Pèlerinage de La Mecque: la tragédie en questions

Plusieurs centaines de personnes sont mortes ce jeudi dans une bousculade qui s’est déroulée dans la vallée de Mina, à huit kilomètres environ de La Mecque. Retour en trois questions sur ce mouvement de foule meurtrier.

  • Que sait-on des circonstances du drame ?

La bousculade meurtrière s’est déroulée dans cette vallée de Mina où a lieu le rituel de la lapidation de Satan, durant lequel les pèlerins doivent jeter des cailloux vers trois stèles qui représentent le diable. C’est un moment très important du pèlerinage, mais c’est aussi le moment le plus dangereux, car les mouvements de foule ont lieu dans un espace très réduit. « Imaginez la population de Marseille, de Toulouse, de Lyon et de Lille rassemblée sur un défilé étroit : c’est cette concentration qui crée le risque de bousculade, explique Slimane Zeghidour, journaliste à TV5 Monde et auteur de plusieurs ouvrages consacrés à La Mecque. Il suffit qu’il y ait un cri de panique, un petit frémissement de la foule pour que le pire puisse arriver. »

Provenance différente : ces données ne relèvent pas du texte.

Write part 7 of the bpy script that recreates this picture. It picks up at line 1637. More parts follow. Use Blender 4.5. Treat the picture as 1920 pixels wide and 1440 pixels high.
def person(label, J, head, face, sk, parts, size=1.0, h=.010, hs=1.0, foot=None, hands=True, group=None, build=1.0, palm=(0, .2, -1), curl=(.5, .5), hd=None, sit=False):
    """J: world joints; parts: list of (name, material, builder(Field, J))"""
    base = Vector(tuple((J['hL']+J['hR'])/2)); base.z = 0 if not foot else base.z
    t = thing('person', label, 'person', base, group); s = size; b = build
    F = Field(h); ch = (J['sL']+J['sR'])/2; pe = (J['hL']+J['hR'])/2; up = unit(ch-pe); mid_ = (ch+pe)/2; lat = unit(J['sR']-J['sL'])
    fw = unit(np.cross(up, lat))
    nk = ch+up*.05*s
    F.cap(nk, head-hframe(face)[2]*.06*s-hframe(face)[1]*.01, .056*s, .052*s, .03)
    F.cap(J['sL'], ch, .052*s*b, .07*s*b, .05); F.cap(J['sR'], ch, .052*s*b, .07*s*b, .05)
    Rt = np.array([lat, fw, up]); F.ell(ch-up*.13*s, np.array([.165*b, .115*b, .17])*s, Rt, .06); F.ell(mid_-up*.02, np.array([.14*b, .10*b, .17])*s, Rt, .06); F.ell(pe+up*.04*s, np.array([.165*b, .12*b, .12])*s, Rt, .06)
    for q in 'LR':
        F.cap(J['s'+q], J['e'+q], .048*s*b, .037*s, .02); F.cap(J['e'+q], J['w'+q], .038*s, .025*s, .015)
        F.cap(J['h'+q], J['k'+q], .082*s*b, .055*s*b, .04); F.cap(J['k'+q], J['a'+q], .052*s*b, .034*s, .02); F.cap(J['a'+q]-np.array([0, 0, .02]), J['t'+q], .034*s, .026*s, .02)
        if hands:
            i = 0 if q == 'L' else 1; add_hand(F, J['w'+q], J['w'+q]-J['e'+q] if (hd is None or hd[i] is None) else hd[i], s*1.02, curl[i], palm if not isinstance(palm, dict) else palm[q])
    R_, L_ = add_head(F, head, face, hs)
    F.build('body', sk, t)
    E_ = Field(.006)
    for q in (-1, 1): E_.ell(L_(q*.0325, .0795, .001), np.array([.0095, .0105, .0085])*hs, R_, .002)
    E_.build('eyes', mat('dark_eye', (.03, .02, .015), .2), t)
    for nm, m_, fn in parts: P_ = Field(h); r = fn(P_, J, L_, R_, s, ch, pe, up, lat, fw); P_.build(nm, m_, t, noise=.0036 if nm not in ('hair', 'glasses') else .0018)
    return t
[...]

Une enquête a été ordonnée par les autorités du Royaume pour déterminer les causes du drame, mais très vite, plusieurs responsables saoudiens ont incriminé le comportement des pèlerins accusés de ne pas respecter les consignes données par les organisateurs. De son côté, l’Iran, qui a perdu aussi des pèlerins, parle de failles dans le dispositif de sécurité… et reproche aux autorités la fermeture de l’une des voies d’accès au site de lapidation.

  • Comment expliquer ces drames à répétition ?

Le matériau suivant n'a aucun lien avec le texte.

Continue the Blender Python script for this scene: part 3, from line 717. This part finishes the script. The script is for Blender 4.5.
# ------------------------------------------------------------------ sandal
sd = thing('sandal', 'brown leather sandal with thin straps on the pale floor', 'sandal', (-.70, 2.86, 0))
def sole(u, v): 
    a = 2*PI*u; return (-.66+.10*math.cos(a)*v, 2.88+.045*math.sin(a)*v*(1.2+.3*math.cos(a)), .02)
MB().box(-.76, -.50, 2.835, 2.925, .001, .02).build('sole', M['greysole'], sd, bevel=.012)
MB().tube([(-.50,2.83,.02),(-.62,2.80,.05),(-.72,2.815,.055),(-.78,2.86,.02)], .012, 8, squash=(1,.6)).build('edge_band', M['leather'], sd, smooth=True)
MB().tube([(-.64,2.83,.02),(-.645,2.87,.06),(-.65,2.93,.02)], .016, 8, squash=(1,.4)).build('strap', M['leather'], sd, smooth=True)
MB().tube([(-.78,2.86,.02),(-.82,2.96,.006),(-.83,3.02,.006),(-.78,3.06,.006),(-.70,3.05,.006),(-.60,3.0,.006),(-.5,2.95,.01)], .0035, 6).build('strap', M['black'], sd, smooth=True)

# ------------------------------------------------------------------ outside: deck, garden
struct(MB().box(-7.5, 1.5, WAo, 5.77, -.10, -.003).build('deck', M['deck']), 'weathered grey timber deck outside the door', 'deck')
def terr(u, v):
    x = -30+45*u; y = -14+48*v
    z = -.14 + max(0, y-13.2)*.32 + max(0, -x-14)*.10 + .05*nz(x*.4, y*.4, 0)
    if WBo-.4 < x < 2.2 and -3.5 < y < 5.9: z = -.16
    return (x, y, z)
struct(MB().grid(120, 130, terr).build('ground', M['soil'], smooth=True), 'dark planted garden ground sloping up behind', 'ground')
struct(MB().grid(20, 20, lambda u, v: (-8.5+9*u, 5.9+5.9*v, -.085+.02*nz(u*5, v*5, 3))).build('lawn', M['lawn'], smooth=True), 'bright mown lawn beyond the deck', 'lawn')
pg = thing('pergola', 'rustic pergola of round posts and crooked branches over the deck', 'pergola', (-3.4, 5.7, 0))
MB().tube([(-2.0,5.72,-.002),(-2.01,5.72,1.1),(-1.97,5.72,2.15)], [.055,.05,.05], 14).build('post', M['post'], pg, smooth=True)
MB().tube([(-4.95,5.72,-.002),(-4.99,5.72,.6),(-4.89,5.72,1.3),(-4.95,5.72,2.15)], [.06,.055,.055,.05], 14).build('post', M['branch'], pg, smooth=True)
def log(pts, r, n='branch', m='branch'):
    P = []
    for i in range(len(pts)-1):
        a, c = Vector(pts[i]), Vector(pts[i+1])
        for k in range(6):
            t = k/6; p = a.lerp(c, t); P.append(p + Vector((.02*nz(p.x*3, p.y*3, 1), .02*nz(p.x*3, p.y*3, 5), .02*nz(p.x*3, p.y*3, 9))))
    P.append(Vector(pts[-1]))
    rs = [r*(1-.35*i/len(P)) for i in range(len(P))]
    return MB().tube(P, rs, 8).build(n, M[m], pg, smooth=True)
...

Ce n’est pas la première fois que des bousculades meurtrières endeuillent le pèlerinage de La Mecque. En janvier 2006, une bousculade sur le site de Mina provoque la mort de plus de 300 personnes. En 1990, ce sont plus de 1 400 pèlerins qui meurent asphyxiés dans un tunnel qui était mal ventilé. Depuis ces tragédies, les autorités saoudiennes affirment avoir pris les mesures nécessaires pour améliorer la sécurité. De fait, des travaux importants ont été réalisés pour faciliter les accès et pour fluidifier les mouvements de foule. Par exemple, sur le site de la lapidation de Satan, les piliers ont été agrandis et un pont les contournant a été construit afin de multiplier les points d’entrée et de sortie.

Mais ces efforts ne suffisent pas à résoudre le problème central du pèlerinage de la Mecque, à savoir l’affluence d’une telle masse humaine, sur un périmètre aussi réduit. Or, l’Arabie saoudite ne semble pas vouloir réduire le nombre des pèlerins ; au contraire, puisque des travaux d’agrandissement pharaoniques ont été engagés pour permettre à davantage de personnes de se rendre à La Mecque.

  • Pourquoi ne pas réduire le nombre de pèlerins pour améliorer la sécurité ?

Pour l’Arabie saoudite, le pèlerinage revêt une importance diplomatique majeure. Le prestige lié au pèlerinage lui permet de jouer un rôle prépondérant dans le monde musulman. En outre, le pèlerinage est une source de revenus de plus en plus importante. Enfin, il existe déjà des quotas de pèlerins alloués à chaque pays musulman en fonction de sa population. « Réduire de nouveau ces quotas ne serait pas une mesure facile à prendre, explique Slimane Zeghidour, car le pèlerinage est considéré comme une obligation canonique pour tous ceux qui ont la possibilité physique et financière de l’effectuer. » En essayant de réduire les quotas de pèlerins, Riyad risquerait de s’attirer les reproches et les récriminations des pays concernés… Sans parler du manque à gagner pour les caisses du Royaume.

Le choix de l’Arabie saoudite a été de parier sur le gigantisme des travaux engagés pour faire face l’afflux de pèlerins. Mais le risque est grand de voir se répéter, à l’avenir, les mouvements de foule et les bousculades meurtrières qui viennent endeuiller le pèlerinage avec une régularité macabre.